Disclosures by a biographer last year showed the outgoing president had performed so well as a Vichy bureaucrat that he received a decoration from Pétain.
Elsewhere:
In Moscow, President Boris Yeltsin laid flowers at the Tomb of the Unknown Soldier today and soldiers marched crisply past as Russia began two days of huge celebrations commemorating victory in World War II.
Yeltsin said in a message sent to Russian troops and released to the ITAR-TASS news agency:
The courage and heroism, military fellowship and high skill demonstrated by the Red Army soldiers in battles, defending their homeland, will stay a model for all Russian warriors forever.
In Jerusalem, hundreds of Soviet Red Army veterans, their chests covered by medals, marched along palm tree-lined streets today to mark the Nazi surrender. Many veterans had come to Israel during the past six years.
Sunday’s ceremony in London began with the soaring bugle blasts of Aaron Copland’s “Fanfare for the Common Man,” written by the Jewish-American composer in 1942 as a rebuff to Nazi racist ideology.
Prince Charles, appearing with his estranged wife Princess Diana, watched children lead politicians to flagpoles in Hyde Park to sign olive leaves as symbols of peace.

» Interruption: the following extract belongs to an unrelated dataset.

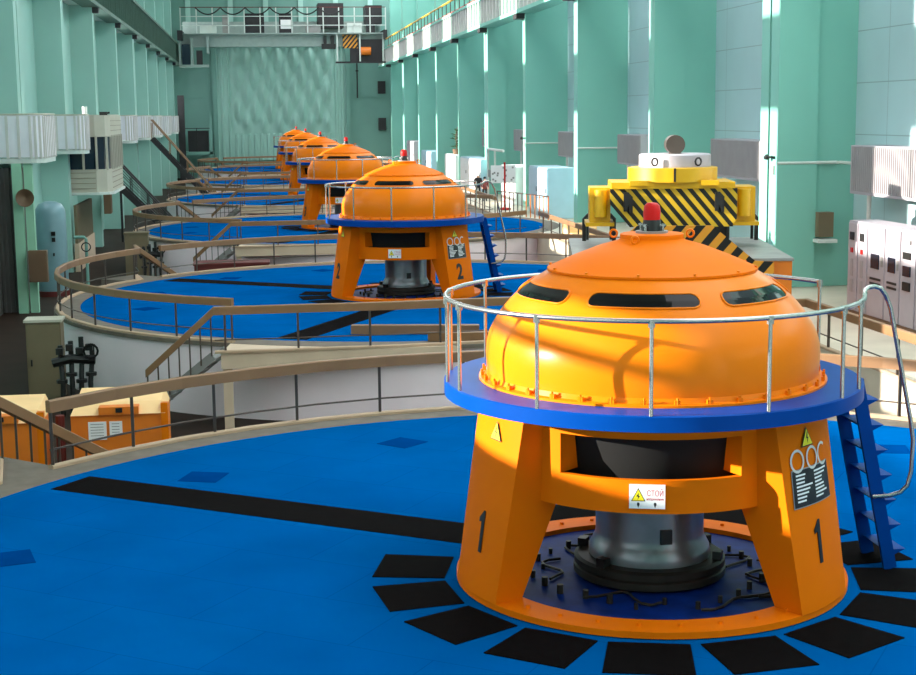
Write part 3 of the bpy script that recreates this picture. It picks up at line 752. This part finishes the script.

Earlier, the leaders joined in thanksgiving and prayers for reconciliation at St. Paul’s Cathedral, which still bears scars of the combat. The royal family, led by Queen Elizabeth II, attended the service.
Kohl had traveled Sunday night from London to Berlin for the dedication of a Jewish community center and permanent exhibit in Berlin’s partially reconstructed, golden-domed New Synagogue.
Arsonists, meanwhile, set fire early Sunday to the storeroom of another synagogue in the northern city of Lübeck.
Over the weekend, street fights between neo-Nazis and young leftists occurred in Munich and in the eastern town of Neuhaus, where police said a 21-year old right-winger was killed Saturday.